* INSTRUCTION: Exactly the lines from the line containing "Reconstruct this image" through the line containing "SC.camera = cob" are to be echoed, with both included and pictures left out.

* begin WORKING DATA *

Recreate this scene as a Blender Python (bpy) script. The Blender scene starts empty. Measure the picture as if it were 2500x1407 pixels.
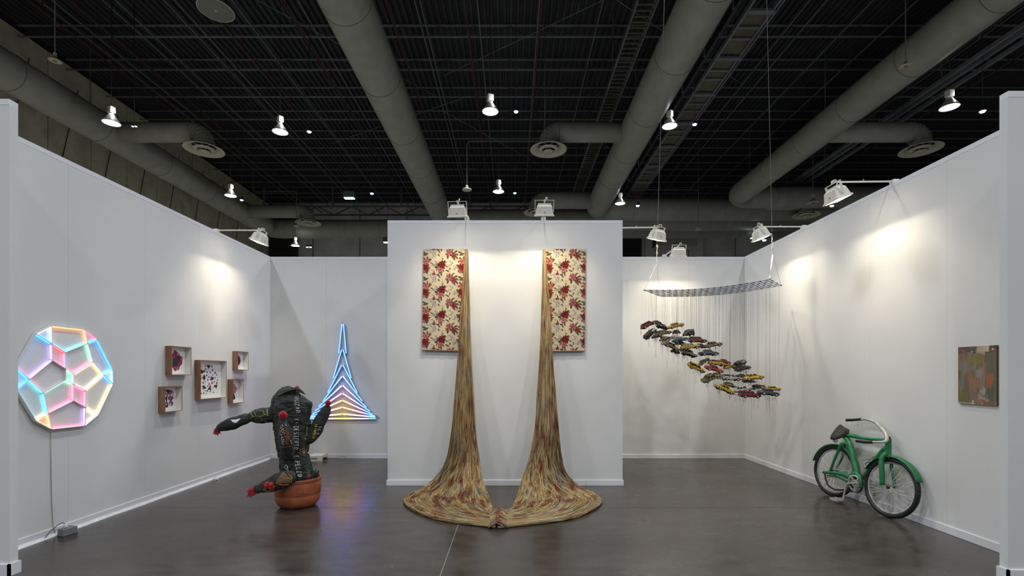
import bpy, math, random
import numpy as np
from mathutils import Vector, Matrix, noise as mnoise
from mathutils.bvhtree import BVHTree
random.seed(7); RNG = np.random.default_rng(11)
scene = bpy.context.scene
F = 1180.0          # focal length in pixels of the 2500 px wide frame
CH = 1.5            # camera height (m)
HZ = 910.0          # horizon row
def W(px, py, d): return Vector(((px-1250.0)*d/F, d, CH+(HZ-py)*d/F))

# ------------------------------------------------------------------ camera
cam = bpy.data.cameras.new('camera'); cam.sensor_fit = 'HORIZONTAL'; cam.sensor_width = 36.0
cam.lens = 36.0*F/2500.0; cam.shift_x = 0.0; cam.shift_y = (HZ-703.5)/2500.0
cam.clip_start = 0.05; cam.clip_end = 200
camo = bpy.data.objects.new('camera', cam); scene.collection.objects.link(camo)
camo.location = (0, 0, CH); camo.rotation_euler = (math.radians(90), 0, 0); scene.camera = camo
# ------------------------------------------------------------------ world, exposure
world = bpy.data.worlds.new('world'); scene.world = world; world.use_nodes = True
bgn = world.node_tree.nodes['Background']; bgn.inputs[0].default_value = (0.75, 0.88, 1.0, 1); bgn.inputs[1].default_value = 0.05
scene.view_settings.view_transform = 'Standard'; scene.view_settings.look = 'None'
scene.view_settings.exposure = 0.0; scene.view_settings.gamma = 1.0; scene.view_settings.use_curve_mapping = False
# ------------------------------------------------------------------ hall lighting levels
BAY_POWER = 575.0            # each high-bay lamp
FLOOD_POWER = 4.6            # each stand floodlight, wide spill
FLOOD_BEAM = 38.0            # its main beam
UPLIGHT = 3.5               # light leaking from the top of each high-bay shade
COOL = (0.87, 0.92, 1.0); WARM = (1.0, 0.87, 0.66)

def spot(name, loc, power, color, size=2.6, blend=0.6, radius=0.22):
    l = bpy.data.lights.new(name, 'SPOT'); l.energy = power; l.color = color
    l.spot_size = size; l.spot_blend = blend; l.shadow_soft_size = radius
    o = bpy.data.objects.new(name, l); scene.collection.objects.link(o); o.location = loc
    return o
def uplight(loc):
    l = bpy.data.lights.new('lamp_uplight', 'POINT'); l.energy = UPLIGHT; l.color = (0.95, 0.97, 1.0); l.shadow_soft_size = 0.04
    o = bpy.data.objects.new('lamp_uplight', l); scene.collection.objects.link(o); o.location = loc
# the hall's other lamp rows, above and behind the photographer
for yy in (8.4, 2.3, -4.0, -10.3):
    for xx in (-13.0, -6.8, -0.6, 5.6, 11.8):
        spot('hall_lamp_light', (xx, yy, 9.35), BAY_POWER*(1.15 if yy < 5 else 1.0), COOL)
        if yy > 0: uplight((xx, yy, 9.9))

# ================================================================== helpers
def lin(c):
    c = np.asarray(c, float)/255.0
    return np.where(c <= 0.04045, c/12.92, ((c+0.055)/1.055)**2.4)
def L3(c): return tuple(lin(c))+(1.0,)
MATS = {}
def mat(name, col, rough=0.6, metal=0.0, emit=None, es=1.0, var=0.0, vscale=8.0, bump=0.0, bscale=60.0,
        attr=False, eattr=0.0, stretch=None, coat=0.0, var_col=None, spec=0.5, sheen=0.0):
    if name in MATS: return MATS[name]
    m = bpy.data.materials.new(name); m.use_nodes = True; nt = m.node_tree; N = nt.nodes; K = nt.links
    b = N['Principled BSDF']; b.inputs['Roughness'].default_value = rough; b.inputs['Metallic'].default_value = metal
    b.inputs['Specular IOR Level'].default_value = spec
    if coat: b.inputs['Coat Weight'].default_value = coat
    if sheen: b.inputs['Sheen Weight'].default_value = sheen
    b.inputs['Base Color'].default_value = L3(col)
    tc = None
    def coord():
        nonlocal tc
        if tc is None:
            tc = N.new('ShaderNodeTexCoord')
        if stretch:
            mp = N.new('ShaderNodeMapping'); mp.inputs['Scale'].default_value = stretch
            K.new(tc.outputs['Object'], mp.inputs['Vector']); return mp.outputs['Vector']
        return tc.outputs['Object']
    if attr:
        a = N.new('ShaderNodeAttribute'); a.attribute_name = 'Col'
        K.new(a.outputs['Color'], b.inputs['Base Color'])
        if eattr:
            K.new(a.outputs['Color'], b.inputs['Emission Color']); b.inputs['Emission Strength'].default_value = eattr
    elif var > 0:
        nz = N.new('ShaderNodeTexNoise'); nz.inputs['Scale'].default_value = vscale; nz.inputs['Detail'].default_value = 6
        K.new(coord(), nz.inputs['Vector'])
        r = N.new('ShaderNodeValToRGB'); r.color_ramp.elements[0].position = 0.3; r.color_ramp.elements[1].position = 0.7
        c2 = var_col if var_col else tuple(max(0, x*(1-var)) for x in col)
        c1 = col if var_col else tuple(min(255, x*(1+var*0.5)) for x in col)
        r.color_ramp.elements[0].color = L3(c2); r.color_ramp.elements[1].color = L3(c1)
        K.new(nz.outputs['Fac'], r.inputs['Fac']); K.new(r.outputs['Color'], b.inputs['Base Color'])
    if bump > 0:
        nz2 = N.new('ShaderNodeTexNoise'); nz2.inputs['Scale'].default_value = bscale; nz2.inputs['Detail'].default_value = 4
        K.new(coord(), nz2.inputs['Vector'])
        bp = N.new('ShaderNodeBump'); bp.inputs['Strength'].default_value = bump; bp.inputs['Distance'].default_value = 0.01
        K.new(nz2.outputs['Fac'], bp.inputs['Height']); K.new(bp.outputs['Normal'], b.inputs['Normal'])
    if emit is not None:
        b.inputs['Emission Color'].default_value = L3(emit); b.inputs['Emission Strength'].default_value = es
    MATS[name] = m; return m

WLOC = {}
def wloc(p):
    return WLOC.get(p.name, Vector((0, 0, 0))) if p else Vector((0, 0, 0))
def tag(o, label=None, cat=None, group=None, kind=None):
    if label: o['label'] = label
    if cat: o['category'] = cat
    if group: o['group'] = group
    if kind: o['kind'] = kind
    return o
def thing(name, loc, label, cat, group=None, kind=None):
    o = bpy.data.objects.new(name, None); scene.collection.objects.link(o); o.empty_display_size = 0.1
    o.location = loc; WLOC[o.name] = Vector(loc); return tag(o, label, cat, group, kind)
def link_mesh(name, me, m, parent=None, local=False, loc=None):
    o = bpy.data.objects.new(name, me); scene.collection.objects.link(o)
    if m is not None:
        for mm in (m if isinstance(m, (list, tuple)) else [m]): me.materials.append(mm)
    if parent is not None:
        o.parent = parent
        if not local:
            off = wloc(parent); me.transform(Matrix.Translation(-off)); WLOC[o.name] = off
        else:
            WLOC[o.name] = Vector((0, 0, 0))
    else:
        WLOC[o.name] = Vector((0, 0, 0))
    return o
class MB:
    def __init__(s): s.v = []; s.f = []; s.mi = []; s.sm = []
    def add(s, vs, fs, mi=0, smooth=False):
        o = len(s.v); s.v += [tuple(v) for v in vs]
        for f in fs: s.f.append([i+o for i in f]); s.mi.append(mi); s.sm.append(smooth)
        return s
    def box(s, a, b, mi=0, bev=0.0):
        x0, y0, z0 = [min(p, q) for p, q in zip(a, b)]; x1, y1, z1 = [max(p, q) for p, q in zip(a, b)]
        vs = [(x0, y0, z0), (x1, y0, z0), (x1, y1, z0), (x0, y1, z0), (x0, y0, z1), (x1, y0, z1), (x1, y1, z1), (x0, y1, z1)]
        return s.add(vs, [(0, 3, 2, 1), (4, 5, 6, 7), (0, 1, 5, 4), (1, 2, 6, 5), (2, 3, 7, 6), (3, 0, 4, 7)], mi)
    def hexa(s, vs, mi=0):
        return s.add(vs, [(0, 3, 2, 1), (4, 5, 6, 7), (0, 1, 5, 4), (1, 2, 6, 5), (2, 3, 7, 6), (3, 0, 4, 7)], mi)
    def beam(s, p, q, w, h, up=(0, 0, 1), mi=0):
        p = Vector(p); q = Vector(q); d = (q-p)
        if d.length < 1e-6: return s
        d.normalize(); u = Vector(up); sd = d.cross(u)
        if sd.length < 1e-4: sd = d.cross(Vector((1, 0, 0)))
        sd.normalize(); u = sd.cross(d); a = sd*(w/2); b = u*(h/2)
        return s.hexa([p-a-b, p+a-b, q+a-b, q-a-b, p-a+b, p+a+b, q+a+b, q-a+b], mi)
    def tube(s, pts, r, n=8, mi=0, smooth=True, cap=True, closed=False, flat=1.0, up=None):
        pts = [Vector(p) for p in pts]; m = len(pts)
        rs = r if isinstance(r, (list, tuple)) else [r]*m
        prev = None; base = len(s.v)
        for i, p in enumerate(pts):
            if closed: t = pts[(i+1) % m]-pts[i-1]
            else: t = pts[min(i+1, m-1)]-pts[max(i-1, 0)]
            if t.length < 1e-9: t = Vector((0, 0, 1))
            t.normalize()
            if prev is None:
                ref = Vector(up) if up else (Vector((0, 0, 1)) if abs(t.z) < 0.9 else Vector((1, 0, 0)))
                nrm = (ref-t*ref.dot(t)).normalized()
            else:
                nrm = prev-t*prev.dot(t)
                nrm = nrm.normalized() if nrm.length > 1e-6 else t.orthogonal().normalized()
            prev = nrm; bn = t.cross(nrm)
            for k in range(n):
                a = 2*math.pi*k/n
                v = p+nrm*(math.cos(a)*rs[i]*flat)+bn*(math.sin(a)*rs[i]); s.v.append(tuple(v))
        rng = m if closed else m-1
        for i in range(rng):
            j = (i+1) % m
            for k in range(n):
                k2 = (k+1) % n
                s.f.append([base+i*n+k, base+i*n+k2, base+j*n+k2, base+j*n+k]); s.mi.append(mi); s.sm.append(smooth)
        if cap and not closed:
            s.f.append([base+k for k in range(n)][::-1]); s.mi.append(mi); s.sm.append(False)
            s.f.append([base+(m-1)*n+k for k in range(n)]); s.mi.append(mi); s.sm.append(False)
        return s
    def lathe(s, prof, n=24, c=(0, 0, 0), axis=None, mi=0, smooth=True, cap0=True, cap1=True):
        c = Vector(c); ax = Vector(axis).normalized() if axis else Vector((0, 0, 1))
        e1 = ax.orthogonal().normalized() if axis else Vector((1, 0, 0)); e2 = ax.cross(e1); base = len(s.v)
        for (r, z) in prof:
            for k in range(n):
                a = 2*math.pi*k/n; s.v.append(tuple(c+ax*z+e1*(r*math.cos(a))+e2*(r*math.sin(a))))
        for i in range(len(prof)-1):
            for k in range(n):
                k2 = (k+1) % n
                s.f.append([base+i*n+k, base+i*n+k2, base+(i+1)*n+k2, base+(i+1)*n+k]); s.mi.append(mi); s.sm.append(smooth)
        if cap0: s.f.append([base+k for k in range(n)][::-1]); s.mi.append(mi); s.sm.append(False)
        if cap1: s.f.append([base+(len(prof)-1)*n+k for k in range(n)]); s.mi.append(mi); s.sm.append(False)
        return s
    def mesh(s, name):
        me = bpy.data.meshes.new(name); me.from_pydata(s.v, [], s.f)
        me.polygons.foreach_set('material_index', s.mi); me.polygons.foreach_set('use_smooth', s.sm); me.update(); return me
    def build(s, name, m, parent=None, local=False):
        return link_mesh(name, s.mesh(name), m, parent, local)
def bevel(o, w=0.004, seg=2):
    md = o.modifiers.new('bevel', 'BEVEL'); md.width = w; md.segments = seg; md.limit_method = 'ANGLE'; return o
def catmull(pts, n):
    P = [Vector(p) for p in pts]; P = [P[0]*2-P[1]]+P+[P[-1]*2-P[-2]]; out = []
    m = len(P)-3
    for i in range(n):
        t = i/(n-1)*m; k = min(int(t), m-1); u = t-k
        a, b, c, d = P[k], P[k+1], P[k+2], P[k+3]
        out.append(0.5*((2*b)+(c-a)*u+(2*a-5*b+4*c-d)*u*u+(3*b-a-3*c+d)*u*u*u))
    return out
def col_attr(me, cols):
    a = me.color_attributes.new('Col', 'FLOAT_COLOR', 'POINT')
    c = np.ones((len(me.vertices), 4), np.float32); c[:, :3] = cols; a.data.foreach_set('color', c.ravel())
def fast_mesh(name, verts, quads, cols=None, smooth=True):
    me = bpy.data.meshes.new(name); nv = len(verts); nf = len(quads)
    me.vertices.add(nv); me.vertices.foreach_set('co', np.asarray(verts, np.float32).ravel())
    me.loops.add(nf*4); me.loops.foreach_set('vertex_index', np.asarray(quads, np.int32).ravel())
    me.polygons.add(nf); me.polygons.foreach_set('loop_start', np.arange(0, nf*4, 4, dtype=np.int32))
    me.polygons.foreach_set('use_smooth', np.full(nf, smooth)); me.update(calc_edges=True)
    if cols is not None: col_attr(me, cols)
    return me
def grid_quads(nu, nv):
    i, j = np.meshgrid(np.arange(nu-1), np.arange(nv-1), indexing='ij'); a = (i*nv+j).ravel()
    return np.stack([a, a+nv, a+nv+1, a+1], 1)

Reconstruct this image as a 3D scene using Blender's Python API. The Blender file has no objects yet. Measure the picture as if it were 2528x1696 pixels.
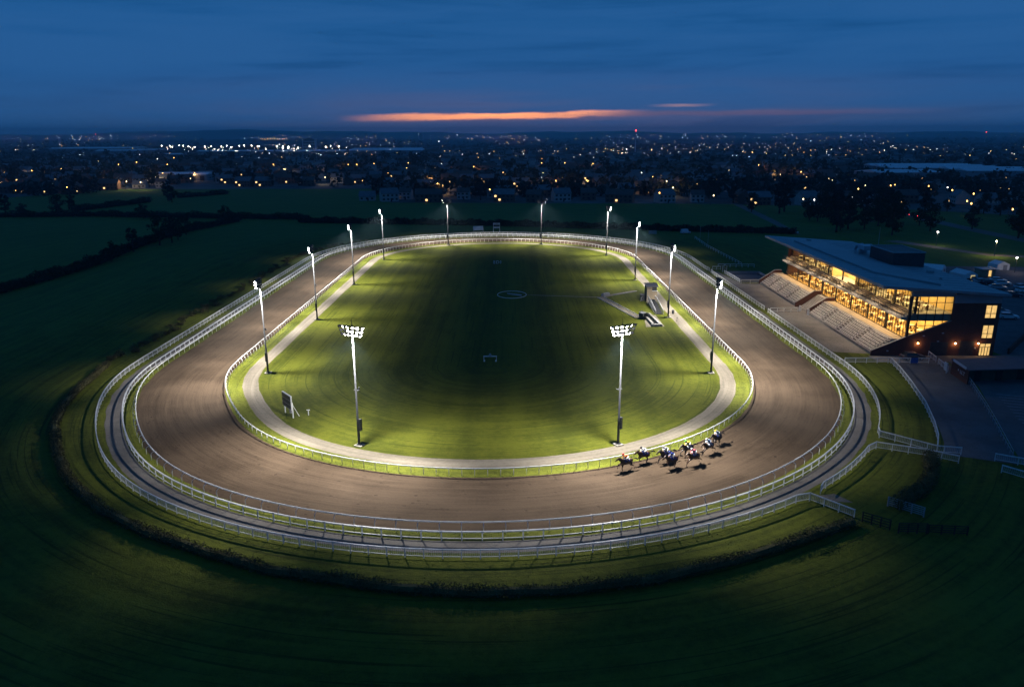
import bpy, math, random
from math import sin, cos, pi, radians, hypot, atan2, tan, exp
from mathutils import Vector, Matrix
random.seed(7)
SC = bpy.context.scene
COL = SC.collection
R = random.random
def U(a, b): return a + (b-a)*random.random()

# ------------------------------------------------------------------ camera
CAMH, FOC, PIT, ROL = 42.0, 1848.0, 0.2734, -0.0027
cam = bpy.data.cameras.new('camera'); cob = bpy.data.objects.new('camera', cam); COL.objects.link(cob)
cam.sensor_width = 36; cam.lens = 36*FOC/2528; cam.clip_start = .5; cam.clip_end = 40000
cob.location = (0, 0, CAMH); cob.rotation_mode = 'XYZ'
cob.matrix_world = Matrix.Translation((0, 0, CAMH)) @ Matrix.Rotation(pi/2-PIT, 4, 'X') @ Matrix.Rotation(ROL, 4, 'Z')
SC.camera = cob

def G(px, py, z=0.0):
    """survey point: where a bearing taken from the drone meets height z"""
    a = px-1264; b = py-848
    cr, sr = cos(ROL), sin(ROL)
    x = (a*cr+b*sr)/FOC; y = -(-a*sr+b*cr)/FOC
    c, s = cos(PIT), sin(PIT)
    dy = c+y*s; dz = -s+y*c
    t = (z-CAMH)/dz
    return (x*t, dy*t)

# ------------------------------------------------------------------ node helpers
class NT:
    def __init__(s, tree): s.t = tree; s.n = tree.nodes; s.l = tree.links; s.n.clear()
    def new(s, typ, **kw):
        n = s.n.new(typ)
        for k, v in kw.items(): setattr(n, k, v)
        return n
    def put(s, sock, v):
        if isinstance(v, bpy.types.NodeSocket): s.l.new(v, sock)
        elif v is not None:
            if hasattr(sock, 'default_value'):
                try: sock.default_value = v
                except Exception: sock.default_value = (v[0], v[1], v[2], 1) if len(v) == 3 else v
    def math(s, op, a, b=None, c=None, clamp=False):
        n = s.new('ShaderNodeMath', operation=op, use_clamp=clamp)
        s.put(n.inputs[0], a)
        if b is not None: s.put(n.inputs[1], b)
        if c is not None: s.put(n.inputs[2], c)
        return n.outputs[0]
    def mix(s, f, a, b, blend='MIX'):
        n = s.new('ShaderNodeMix', data_type='RGBA', blend_type=blend)
        s.put(n.inputs[0], f); s.put(n.inputs[6], a); s.put(n.inputs[7], b)
        return n.outputs[2]
    def noise(s, vec, scale, detail=3, rough=.55, dist=0):
        n = s.new('ShaderNodeTexNoise'); s.put(n.inputs['Vector'], vec)
        n.inputs['Scale'].default_value = scale; n.inputs['Detail'].default_value = detail
        n.inputs['Roughness'].default_value = rough; n.inputs['Distortion'].default_value = dist
        return n.outputs[0]
    def map(s, v, a, b, c=0., d=1., smooth=True):
        n = s.new('ShaderNodeMapRange', interpolation_type='SMOOTHSTEP' if smooth else 'LINEAR')
        s.put(n.inputs[0], v)
        for i, q in enumerate((a, b, c, d)): s.put(n.inputs[i+1], q)
        return n.outputs[0]
    def xyz(s, v):
        n = s.new('ShaderNodeSeparateXYZ'); s.put(n.inputs[0], v); return n.outputs
    def comb(s, x, y, z):
        n = s.new('ShaderNodeCombineXYZ')
        for i, q in enumerate((x, y, z)): s.put(n.inputs[i], q)
        return n.outputs[0]
    def coord(s, which='Object'): return s.new('ShaderNodeTexCoord').outputs[which]
    def bump(s, h, strength=.5, dist=.1):
        n = s.new('ShaderNodeBump'); s.put(n.inputs['Height'], h)
        n.inputs['Strength'].default_value = strength; n.inputs['Distance'].default_value = dist
        return n.outputs[0]
def rgba(c): return (c[0], c[1], c[2], 1)
def newmat(name):
    m = bpy.data.materials.new(name); m.use_nodes = True
    return m, NT(m.node_tree)
def finish(nt, col, rough=.8, normal=None, metal=0, spec=.25, emit=None, estr=0):
    p = nt.new('ShaderNodeBsdfPrincipled'); o = nt.new('ShaderNodeOutputMaterial')
    nt.put(p.inputs['Base Color'], rgba(col) if isinstance(col, tuple) else col)
    nt.put(p.inputs['Roughness'], rough); p.inputs['Metallic'].default_value = metal
    p.inputs['Specular IOR Level'].default_value = spec
    if normal is not None: nt.put(p.inputs['Normal'], normal)
    if emit is not None:
        nt.put(p.inputs['Emission Color'], rgba(emit) if isinstance(emit, tuple) else emit)
        nt.put(p.inputs['Emission Strength'], estr)
    nt.l.new(p.outputs[0], o.inputs[0])
    return p
MAT = {}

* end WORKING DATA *

* OUTPUT OF THE TASK:
Reconstruct this image as a 3D scene using Blender's Python API. The Blender file has no objects yet. Measure the picture as if it were 2528x1696 pixels.
import bpy, math, random
from math import sin, cos, pi, radians, hypot, atan2, tan, exp
from mathutils import Vector, Matrix
random.seed(7)
SC = bpy.context.scene
COL = SC.collection
R = random.random
def U(a, b): return a + (b-a)*random.random()

# ------------------------------------------------------------------ camera
CAMH, FOC, PIT, ROL = 42.0, 1848.0, 0.2734, -0.0027
cam = bpy.data.cameras.new('camera'); cob = bpy.data.objects.new('camera', cam); COL.objects.link(cob)
cam.sensor_width = 36; cam.lens = 36*FOC/2528; cam.clip_start = .5; cam.clip_end = 40000
cob.location = (0, 0, CAMH); cob.rotation_mode = 'XYZ'
cob.matrix_world = Matrix.Translation((0, 0, CAMH)) @ Matrix.Rotation(pi/2-PIT, 4, 'X') @ Matrix.Rotation(ROL, 4, 'Z')
SC.camera = cob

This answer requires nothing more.